А хочешь?
— Нет.
— Не хочешь? — Я удивился. Обычно об этой должности «не бей лежачего» только мечтали.
— Нет, — повторил он и впервые поднял глаза, маленькие и очень серьезные.
— А почему?
— Так…
— Что это значит — так?
Он пожал плечами и опять, только тише, повторил свое «так».
Я все понял. Ему, оборонявшему Сталинград солдату-саперу, казалось зазорным идти в услужение. Это решило вопрос. В тот же вечер он перетащил ко мне свой «сидор» и, узнав, что поручений никаких нет, сел у лампы и молча стал чистить автомат.
Мы провоевали с ним недолго, всего четыре месяца — апрель, май, июнь и неполный июль. Вместе прошли от Буга до Одессы, потом попали на Днестр, оттуда в Польшу. Спали, ели, ходили на задания всегда вместе. Мы мало с ним разговаривали: он был молчалив и даже выпивши не становился болтливее. Иногда только чуть-чуть приоткроется — в душную ночь, когда не спится, или в лесу у полузатухшего костра, — заговорит вдруг об Алтае, об охоте на медведя, о чем-то очень далеком от войны, и слушать его неторопливую, основательную, чуть стариковскую речь было бесконечно интересно. Особенно мне, насквозь городскому человеку. И сразу становилось как-то спокойно и уютно.
Вообще в нем было что-то, что невероятно притягивало к нему, — то ли невозмутимое спокойствие в любой обстановке, то ли умение всегда найти себе какое-то занятие, то ли желание всегда помочь, причем желание, исходившее не от его положения, а от его характера. Стремления услужить, чтоб угодить, в нем не было, просто он не мог спокойно видеть, как кто-нибудь в его присутствии делает что-нибудь плохо и неумело. Сам же он делал все хорошо, быстро и всегда с любовью.
Один только раз он оказался не на высоте — в течение часа варил в котелке трофейный кофе в зернах, а потом пришел и руками развел: «Ничего не понимаю, товарищ капитан… Варю, варю, а оно не разваривается…» Других неудач я не помню.
И еще одна черта. Подвернется минута свободная — от поручений, заданий, штопки, варки, земляночного благоустройства, — не ляжет спать, как положено заправскому солдату, а подойдет и спросит: «Разрешите к ребятам пойти?» И идет, и копает вместе с ними, строит какой-нибудь НП или КП. Моего общества ему конечно же было мало.

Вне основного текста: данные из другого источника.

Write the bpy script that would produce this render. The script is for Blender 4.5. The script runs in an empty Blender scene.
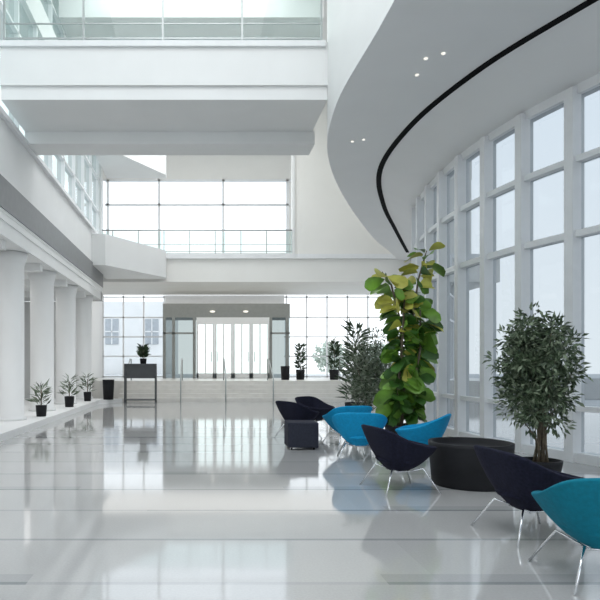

В день моего ранения он оставался в расположении батальона и только на следующее утро разыскал меня в санчасти. Явился насупленный и недовольный. По всему видно было, что он осуждает меня. Несмотря на разницу между нами в пятнадцать лет (ему было восемнадцать, мне тридцать три), он считал себя в чем-то старше и опытнее и сейчас ни минуты не сомневался, что, будь мы вместе, со мной ничего не случилось бы. И под осуждающим его взглядом я почувствовал себя виноватым.
Прощаясь, я очень хотел расцеловаться с ним, но он сантиментов не любил, пожал мне левую, здоровую руку и, сказав «Поправляйтесь!», ушел.
Больше я его не видал. Дивизия двинулась дальше, на Варшаву, а я, проболтавшись дней десять в Люблине, был эвакуирован в тыл, и воевать мне больше не пришлось.
Года через два я встретил одного из наших командиров и от него узнал, что Валега после моего ранения вернулся в роту, потом некоторое время работал поваром на кухне, а через месяц или полтора на Сандомирском плацдарме был легко ранен и отправлен в медсанбат. Дальнейшая его судьба мне неизвестна. Все попытки разыскать его ни к чему не привели. Верю, надеюсь, что он жив, но так ли это и где он — не знаю. Даже фотокарточки его у меня нет…
Счастье писателя — а я не сомневаюсь, что это настоящее, большое счастье, — в том, что он может продолжить прервавшуюся по каким-либо причинам дружбу. Свою дружбу с Валегой я продолжил «В окопах Сталинграда».
На театральном языке есть термин «предлагаемые обстоятельства». Это значит, что тебе, актеру, предлагается представить себе и изобразить перед зрителем состояние и поведение своего героя в тех или иных обстоятельствах — в гостях, на толкучке, в кабинете знаменитого профессора или при встрече с грабителями.